The Light at the End of the Tunnel

Summer of 2007. I've just graduated from high school, I'm awkward, I'm set to matriculate at Dartmouth and I spend my days trying (and failing) to get with girls and find that mythical fun-and-booze-filled party. I hear that there's a funny new movie out called "Superbad." I go see it. It's about some guys who are in their last few weeks of high school, are awkward, are set to matriculate at Dartmouth and spend their days pursuing the same goals that I do.

First off, that movie was unreasonably hilarious. Laughed till I cried. But I left the theater with a weird feeling in my stomach. I'm pretty sure it had nothing to do with the Icee.

Fast forward to the present. I'm older and slightly less awkward. I sit down in front of a TV and "Animal House" is on. I watch it (not for the first time). It's about a bunch of dudes in Delta Tau Chi, doing their best to party, despite the ever-tightening grip of the administration. They're complete idiots, but they're also American heroes. I look around, and I'm sitting in Delta Tau Chi (so to speak), trying my best to party despite the ever-tightening grip of the administration. I'm an idiot. Probably not an American hero. That feeling in my stomach comes back.

I feel uncomfortable watching any mainstream movie that's ostensibly about my life. Sometimes I get that feeling when I watch a movie that resonates on a more abstract level. Like, "Hey, this protagonist is experiencing some difficulties with women right now, and I feel like I've experienced those exact same difficulties before!" (See: "Swingers") That's easy to dismiss when it stays in the abstract. When Dartmouth is the alma mater, it hits home a lot harder.

The thing that bothers me is how pathetic my life looks when you put it through the lens of a Hollywood movie. And I don't mean this in the same way that a CIA spy would feel pathetic if he watched James Bond movies. I don't want to be superhuman. I just want my own life, not a paler version of somebody else's.

Yeah, the things I say aren't nearly as quotable as the things that Otter and McLovin say, but my actions and values really aren't that far off. They're caught in this hilariously static state of arrested development (RIP). The movie starts and the movie ends and one of the things that we laugh at most is how little they've learned over the course of those 90 minutes. Those Delta boys are still causing trouble, despite the clear detriment it's having on their futures. Seth and Evan have learned that you need to separate in order to get closer to other people, but lest we forget, that was Emma Stone aka Jules idea. They're still hopeless.

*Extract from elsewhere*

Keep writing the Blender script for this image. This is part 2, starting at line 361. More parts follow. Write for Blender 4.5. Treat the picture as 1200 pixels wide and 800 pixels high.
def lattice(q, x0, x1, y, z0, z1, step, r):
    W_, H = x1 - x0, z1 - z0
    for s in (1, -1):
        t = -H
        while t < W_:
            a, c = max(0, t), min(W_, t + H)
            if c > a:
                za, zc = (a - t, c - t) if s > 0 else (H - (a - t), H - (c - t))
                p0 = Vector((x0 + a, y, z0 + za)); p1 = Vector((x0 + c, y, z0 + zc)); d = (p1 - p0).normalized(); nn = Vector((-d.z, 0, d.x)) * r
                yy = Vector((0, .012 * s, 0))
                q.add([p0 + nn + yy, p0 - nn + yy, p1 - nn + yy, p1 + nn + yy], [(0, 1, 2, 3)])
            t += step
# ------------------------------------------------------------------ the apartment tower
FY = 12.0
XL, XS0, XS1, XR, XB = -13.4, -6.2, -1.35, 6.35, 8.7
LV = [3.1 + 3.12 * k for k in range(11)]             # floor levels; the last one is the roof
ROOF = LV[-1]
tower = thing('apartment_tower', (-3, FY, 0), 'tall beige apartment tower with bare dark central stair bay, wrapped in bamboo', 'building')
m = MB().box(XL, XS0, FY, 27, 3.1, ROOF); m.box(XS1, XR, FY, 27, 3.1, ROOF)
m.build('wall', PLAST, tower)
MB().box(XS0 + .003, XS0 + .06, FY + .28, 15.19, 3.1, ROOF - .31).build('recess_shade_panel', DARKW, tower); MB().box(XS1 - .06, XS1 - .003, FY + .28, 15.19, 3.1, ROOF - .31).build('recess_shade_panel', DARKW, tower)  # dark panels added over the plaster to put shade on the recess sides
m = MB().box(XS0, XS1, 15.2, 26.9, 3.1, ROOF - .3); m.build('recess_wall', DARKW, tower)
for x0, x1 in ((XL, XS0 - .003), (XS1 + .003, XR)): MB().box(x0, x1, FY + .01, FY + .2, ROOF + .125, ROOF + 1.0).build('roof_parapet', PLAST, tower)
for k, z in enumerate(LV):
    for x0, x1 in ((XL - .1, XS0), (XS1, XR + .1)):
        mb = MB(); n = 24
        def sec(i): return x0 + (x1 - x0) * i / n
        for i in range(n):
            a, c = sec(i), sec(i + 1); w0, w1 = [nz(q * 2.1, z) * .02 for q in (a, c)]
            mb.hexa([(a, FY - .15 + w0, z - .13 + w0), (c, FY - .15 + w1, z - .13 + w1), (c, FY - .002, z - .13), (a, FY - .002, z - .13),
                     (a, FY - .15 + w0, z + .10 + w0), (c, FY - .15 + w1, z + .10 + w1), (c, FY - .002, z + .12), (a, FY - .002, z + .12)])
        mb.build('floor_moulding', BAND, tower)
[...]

I like to picture myself as being above the pettiness of these movie characters. I mean, sure, I enjoy talking about Seinfeldian little things ("She eats her peas one at a time!"), but isn't there something more to my life? If somebody watched the movie of my Dartmouth life, would they be laughing at how little I've learned over the course of the 90 minutes/four years? I'm afraid of the answer.

I hope that's not the case. I mean, realistically, I've changed and grown a lot as a person over four years. Definitely not physically. Unlike everybody else in college, I was looking forward to the freshman fifteen, but that never happened. Seriously though, I have grown as a person. Don't ask me how. I'm not sure. But I do know that when I look at the '14s, I see a clear difference between them and me, and it's not just that I know how to highlight text when I respond to a blitz.

THE LIGHT AT THE END OF THE TUNNEL is that my maturation is a win-win, whether it happened or not. If it did happen, then sweet. I'm more mature and I feel like my experience here is completely validated. If it didn't happen, then sweet. I'm gonna write a screenplay about it. And I'll make some kid who's about to matriculate into the Class of 2044 get that feeling in his stomach. Karma's a bitch.